En l'espace de 12 ans, plus d'une centaine de textes a été adopté dans le cadre de la mise en oeuvre du Plan d'Action pour la Gestion Intégrée des Ressources en Eau (PAGIRE) et pour le développement du secteur privé. Cette effervescence normative entraine à la fois des incohérences juridiques (A) et une gestion segmentée des ressources en eau (B).

 

A. Les incohérences juridiques de la gestion territoriale des ressources en eau

La 1ère incohérence réside dans les modifications substantielles temporelles des dispositions des documents de gestion des ressources en eau. Par exemple, en l'espace de deux (2) ans, l'agence de l'eau est passée du statut d'établissement public à celui de groupement d'intérêt public.

La qualification des Comités locaux de l'eau est sujette à questionnement.
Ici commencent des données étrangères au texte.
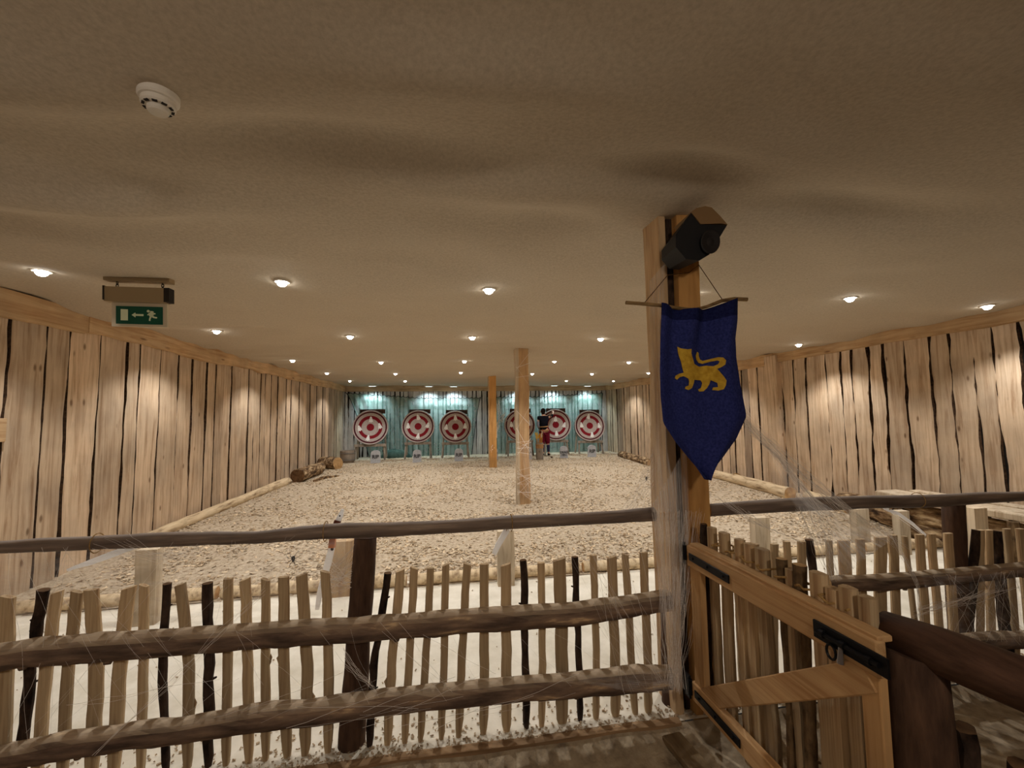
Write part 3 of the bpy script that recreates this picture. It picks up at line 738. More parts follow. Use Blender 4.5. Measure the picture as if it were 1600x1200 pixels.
M['shaft'] = plain('arrow_shaft', srgb(206, 150, 72), .6)
cols = ['yellow']*8+['orange']*3+['white']*3+['red', 'violet']
tilts = []
for k, cname in enumerate(cols):
    a = 2*PI*k/len(cols); r = .03+.06*(k % 3)/2
    b0 = Vector((p.x+r*.6*math.cos(a), p.y+r*.6*math.sin(a), QZ+.07))
    side = -1 if k < 8 else 1
    e = Vector((p.x+(side*.09 if k < 12 else side*.05)+.10*math.cos(a)*.8, p.y+.09*math.sin(a), QZ+.84+ra.uniform(-.05, .09)+(.12 if k > 12 else 0)))
    # keep the shaft inside the barrel mouth
    mouth = b0.lerp(e, (.5)/(e.z-b0.z)); off = Vector((mouth.x-p.x, mouth.y-p.y, 0))
    if off.length > .085: e = e-off*(1-.085/off.length)*1.3
    t2 = thing('arrow', b0, 'arrow with %s feathers standing in the wooden barrel' % cname, 'arrow', 'arrows with %s feathers in the barrel' % cname)
    mb = MB(); mb.tube([b0, e], .005, 6); mb.build('shaft', M['shaft'], t2)
    d = (e-b0).normalized(); mb = MB()
    for q in range(3):
        s_ = d.orthogonal().normalized(); s_.rotate(Matrix.Rotation(q*2*PI/3+k, 3, d)); nn = d.cross(s_)*.0015
        f0, f1 = e-d*.13, e-d*.02
        mb.add([f0-nn, f0+d*.04+s_*.022-nn, f1+s_*.022-nn, f1-nn, f0+nn, f0+d*.04+s_*.022+nn, f1+s_*.022+nn, f1+nn], [(0, 1, 2, 3), (7, 6, 5, 4), (0, 4, 5, 1), (1, 5, 6, 2), (2, 6, 7, 3), (3, 7, 4, 0)])
    mb.build('fletching', FM[cname], t2)

# ================================================================== FENCES
YP = 2.20      # plane of the pickets
def px_w(wpx, p):  # width in metres of wpx pixels at point p
    return wpx*((p-CAM).dot(fw))/FPX
def picket(parent, pts, wd, kind, seed, thick=.032, ydir=1, plane='y', tip=True, top_cut=0.0):
    """split stake: flat ragged section, or a round barked stake"""
    pts = [Vector(p) for p in pts]; rg = random.Random(seed)
    # resample
    out = []; K = 14
    def qb(t):
        if t < .5: return pts[0].lerp(pts[1], t*2)
        return pts[1].lerp(pts[2], t*2-1)
    for k in range(K+1): out.append(qb(k/K))
    out = [out[0]]+[(out[i-1]+out[i]*2+out[i+1])/4 for i in range(1, K)]+[out[-1]]
    mb = MB()
    if kind in ('dark', 'grey', 'round'):
        R = [wd/2*(1+.14*sm_noise(seed*3.3, i*.8)) for i in range(K+1)]
        if tip: R[0] *= .5; R[1] *= .9
        o2 = [p+Vector((wd*.16*sm_noise(seed, i*.6), wd*.1*sm_noise(seed+9, i*.5), 0)) for i, p in enumerate(out)]
        mb.tube(o2, R, 10, wob=.3, seed=seed, capmi=1)
        for k in range(rg.randint(1, 3)):
            i = rg.randrange(3, K-1); sx = rg.choice((-1, 1))
            ax = Vector((sx, .2, .3)) if plane == 'y' else Vector((.2, sx, .3))
            mb.tube([o2[i], o2[i]+ax*wd*.72], [wd*.2, wd*.1], 6)
        mt = [M['barkstake'] if kind == 'dark' else M['barkedstake2'], M['cutdark'] if kind == 'dark' else M['cut']]
    else:
        vs = []; n = 8
        for i, p in enumerate(out):
            wl = wd/2*(1+.12*sm_noise(seed*1.7, i*.7)+.06*sm_noise(seed*4, i*2.1)); wr = wd/2*(1+.12*sm_noise(seed*2.9, i*.7)+.06*sm_noise(seed*6, i*2.1))
            if tip and i == 0: wl *= .45; wr *= .45
            if tip and i == 1: wl *= .85; wr *= .85
            dx = wd*.10*sm_noise(seed+2.2, i*.55); th = thick/2
            sec = [(-wl, -th*.4), (-wl*.8, -th), (wr*.1, -th*1.15), (wr*.85, -th), (wr, -th*.3), (wr*.9, th), (0, th*1.2), (-wl*.85, th)]
            if i == K and top_cut: pass
            for a, b_ in sec:
                zc = (a/wd)*top_cut if i == K else 0
                vs.append(p+(Vector((a+dx, b_*ydir, zc)) if plane == 'y' else Vector((-b_, -(a+dx), zc))))
        mb.add(vs, [(i*n+j, i*n+(j+1) % n, (i+1)*n+(j+1) % n, (i+1)*n+j) for i in range(K) for j in range(n)]+[tuple(range(n))[::-1], tuple(K*n+j for j in range(n))])
        if rg.random() < .5:   # torn splinter of bark
            i = rg.randrange(3, K-3); sx = rg.choice((-1, 1)); b0 = out[i]
            if plane == 'y': mb.add([b0+Vector((sx*wd*.42, 0, 0)), b0+Vector((sx*wd*.72, .004, .035)), b0+Vector((sx*wd*.45, .01, .05)), b0+Vector((sx*wd*.42, .02, .0))], [(0, 1, 2), (0, 2, 3), (0, 3, 1), (1, 3, 2)])
        mt = [M['stake'], M['cut']]
    o = mb.build('picket', mt, parent, loc=tuple(out[0]))
    return o

F1 = thing('picket_fence', (-1.3, YP, 0), 'rustic log-rail fence with split stakes, left of the banner post', 'fence')
# (u top, v top, u middle at v=1050, u foot, width px, kind)
PK = [(12, 932, 10, 8, 27, 's'), (68, 921, 48, 33, 21, 'dark'), (89, 925, 72, 60, 23, 's'), (121, 924, 106, 100, 22, 's'), (143, 921, 151, 146, 28, 's'),
      (201, 918, 187, 179, 27, 's'), (225, 914, 224, 222, 17, 's'), (261, 912, 254, 262, 16, 'dark'), (282, 913, 296, 294, 21, 's'), (324, 911, 327, 326, 18, 'dark'),
      (356, 904, 356, 354, 16, 's'), (384, 905, 387, 390, 18, 's'), (415, 905, 415, 416, 15, 's'), (444, 901, 443, 450, 19, 's'), (471, 898, 481, 477, 20, 's'), (509, 893, 514, 513, 17, 's'),
      (607, 895, 584, 577, 13, 'dark'), (626, 891, 612, 605, 16, 's'), (648, 887, 639, 632, 14, 's'), (673, 887, 665, 656, 13, 's'), (696, 882, 694, 689, 13, 's'),
      (730, 881, 721, 716, 14, 's'), (756, 881, 757, 755, 16, 's'), (790, 882, 791, 792, 18, 's'), (818, 875, 821, 823, 13, 'dark'), (845, 879, 848, 846, 13, 's'),
      (874, 874, 878, 879, 22, 's'), (898, 870, 905, 907, 11, 'dark'), (927, 867, 932, 932, 12, 's'), (956, 870, 961, 963, 17, 's'), (977, 866, 987, 994, 12, 's'), (1005, 863, 1013, 1014, 14, 's')]
for k, (ut, vt, um, ub, wp, kd) in enumerate(PK):
    a = at_y(ut, vt, YP); b_ = at_y(um, 1040, YP); c = at_y(ub, 1165, YP); c.z = -.02
    if b_.z > a.z: b_.z = (a.z+c.z)/2
    wd_ = (at_y(um+wp/2, 1040, YP)-at_y(um-wp/2, 1040, YP)).length*(.80 if um < 300 else .9)
    o = picket(F1, [c, b_, a], wd_, kd, 100+k, thick=.022, top_cut=.014*(k % 3-1))
    if kd == 'dark': o['label'] = 'dark barked stake'
# pickets that go on past the left edge of the picture
x = at_y(12, 932, YP).x-.12; k = 0
while x > WL+.15:
    picket(F1, [(x, YP, -.02), (x+.01, YP, .4), (x+rnd.uniform(-.03, .03), YP, .79+rnd.uniform(-.02, .02))], rnd.uniform(.05, .09), 'dark' if k % 5 == 2 else 's', 180+k); x -= rnd.uniform(.09, .13); k += 1

def rail(parent, cols_, y, mat, seed, name='rail', ext=None, label=None, wob=.12, endl=None, knots=3):
    pts = []; R = []
    C_ = list(cols_)
    for (u, v, d) in C_:
        p = at_y(u, v, y); pts.append(p); R.append(px_w(d, p)/2*.97)
    if ext is not None:
        a, b_ = pts[0], pts[1]; d = (a-b_).normalized()
        pts = [a+d*ext, a+d*ext*.5]+pts; R = [R[0], R[0]]+R
    o2 = []; R2 = []
    for i in range(len(pts)-1):
        for k in range(4): o2.append(pts[i].lerp(pts[i+1], k/4)); R2.append(R[i]+(R[i+1]-R[i])*k/4)
    o2.append(pts[-1]); R2.append(R[-1])
    for i in range(len(o2)): o2[i] = o2[i]+Vector((0, .006*sm_noise(seed, i*.5), .002*sm_noise(seed+3, i*.6))); R2[i] *= 1+.03*sm_noise(seed+6, i*.8)
    mb = MB(); mb.tube(o2, R2, 18, wob=wob, seed=seed, capmi=1)
    rg = random.Random(seed)
    for k in range(knots):
        i = rg.randrange(2, len(o2)-2); a = rg.uniform(-2.2, -.6); s_ = Vector((0, math.cos(a)*-1, math.sin(a))); s_ = Vector((0, -abs(math.cos(a)), math.sin(a)*.8)).normalized()
        mb.tube([o2[i]+s_*R2[i]*.7, o2[i]+s_*R2[i]*1.15], [R2[i]*.38, R2[i]*.22], 8, mi=0)
    o = mb.build(name, [M[mat], M['cut']], parent, loc=tuple(o2[len(o2)//2]))
    for pl in o.data.polygons: pl.use_smooth = len(pl.vertices) == 4
    if label: o['label'] = label
    return o
YR = YP-.075
rail(F1, [(0, 855, 19), (75, 851, 22), (150, 848, 21), (250, 843.5, 23), (330, 841, 21), (400, 840, 19), (470, 833, 22), (540, 829, 25), (620, 827, 22), (700, 823, 21), (800, 816, 21), (900, 811, 19), (970, 807, 20), (1022, 803, 22)], YP-.02, 'railtop', 2, 'top_rail', 1.9, 'smooth dark brown top rail', wob=.05, knots=1)
rail(F1, [(0, 1026, 40), (75, 1017, 43), (150, 1012, 45), (250, 1005, 41), (325, 999, 39), (400, 993, 38), (470, 988, 39), (540, 985, 38), (620, 979, 37), (700, 972, 37), (800, 965, 36), (900, 959, 36), (960, 951, 33), (1000, 943, 32), (1046, 938, 31)], YR, 'rail', 3, 'rail', 1.5)
rail(F1, [(0, 1184, 34), (50, 1175, 38), (100, 1165, 40), (200, 1150, 37), (290, 1140, 38), (400, 1121, 40), (500, 1111, 38), (600, 1097, 36), (700, 1087, 36), (800, 1077, 36), (900, 1070, 36), (1000, 1060, 38), (1046, 1058, 34)], YR, 'rail', 4, 'rail', 1.5)
def fpost(parent, u0, v0, u1, v1, w0, w1, y, seed, label=None):
    a = at_y(u0, v0, y); b_ = at_y(u1, v1, y); b_.z = -.04
    mb = MB(); K = 10; o2 = [b_.lerp(a, k/K) for k in range(K+1)]
    r0, r1 = px_w(w0, a)/2, px_w(w1, b_)/2
    mb.tube(o2, [r1+(r0-r1)*k/K for k in range(K+1)], 14, wob=.12, seed=seed, capmi=0)
    o = mb.build('post', M['darkpost'], parent, loc=tuple(b_), smooth=False)
    for pl in o.data.polygons: pl.use_smooth = len(pl.vertices) == 4
    return o
fpost(F1, 571, 838, 548, 1178, 34, 40, YP+.03, 7)
fpost(F1, 1043, 930, 1050, 1120, 22, 30, YP+.05, 8)
o = fpost(F1, 130, 838, 130, 1178, 1, 1, YP+.03, 9); bpy.data.objects.remove(o)
mb = MB(); mb.tube([(-2.6, YP+.03, -.04), (-2.6, YP+.03, .5), (-2.58, YP+.03, .95)], [.065, .06, .055], 14, wob=.12, seed=3); mb.build('post', M['darkpost'], F1, loc=(-2.6, YP+.03, 0))
# sill under the fence
t = tag(MB().build('sill_board', M['beamx']) if False else thing('sill_plank', (-1.2, 2.1, 0), 'long worn wooden sill plank on the ground before the left fence', 'plank'))
mb = MB(); vs = []; K = 60
for k in range(K+1):
    x = WL+.1+(1.16-WL-.1)*k/K; y0 = 2.085+.012*sm_noise(3, x*3); zt = .006+.006*sm_noise(5, x*4)
    vs += [(x, y0, -.06), (x, y0, zt), (x, y0+.045, zt), (x, y0+.045, -.06)]
mb.add(vs, [(k*4+j, k*4+(j+1) % 4, k*4+4+(j+1) % 4, k*4+4+j) for k in range(K) for j in range(4)]+[(0, 1, 2, 3), tuple(K*4+j for j in range(4))])
mb.build('plank', wood('worn_sill', srgb(168, 138, 104), srgb(112, 86, 60), 'x', 20, .1), t)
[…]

Le guide de mise en place des CLE définit à plusieurs reprises les Comités Locaux de l'Eau (CLE) comme des " associations sans personnalité juridique "[1].

La loi n° 10-92/ADP portant liberté d'association attribue la personnalité juridique aux associations sous réserve du respect de son article 3 ci-après : " Toutes personnes désirant former une association dotée de la capacité juridique doivent observer les formalités ci-après :

-         assoir une instance constitutive (Assemblée Générale, Congrès ...) ;

-         soumettre à cette instance, pour adoption, les projets de statuts portant l'objet, les buts, la durée, le siège et le règlement intérieur de  la future association ;

-         procéder à la désignation des membres dirigeants de l'association ;

-         établir un procès-verbal des travaux de l'instance constitutive avec mentions obligatoires de la composition de l'organe dirigeant, l'indication de l'identité et des adresses complètes de ses membres. "

A l%u2018analyse, les Comités Locaux de l'Eau sont bel et bien des associations disposant de la personnalité juridique au sens de la loi portant liberté d'association.

Toutefois, le PAGIRE indique que les Comités Locaux de l'Eau (CLE) " ont pour mission l'élaboration des SAGE, sous forme notamment de conventions de gestion de sous-bassins, d'ouvrages, de contrats de rivières, de contrats d'agglomération, le tout en concertation avec les agences de bassin "[2].

Comment peuvent-ils passer des contrats s'ils n'ont pas la personnalité juridique ? Là réside toute la contradiction du dispositif.

 

B. Une gestion territoriale des ressources en eau segmentée

La gestion des ressources en eau à l'échelle des bassins et des collectivités territoriales doit en principe s'effectuer dans le respect et la prise en considération des schémas sectoriels régionaux et municipaux.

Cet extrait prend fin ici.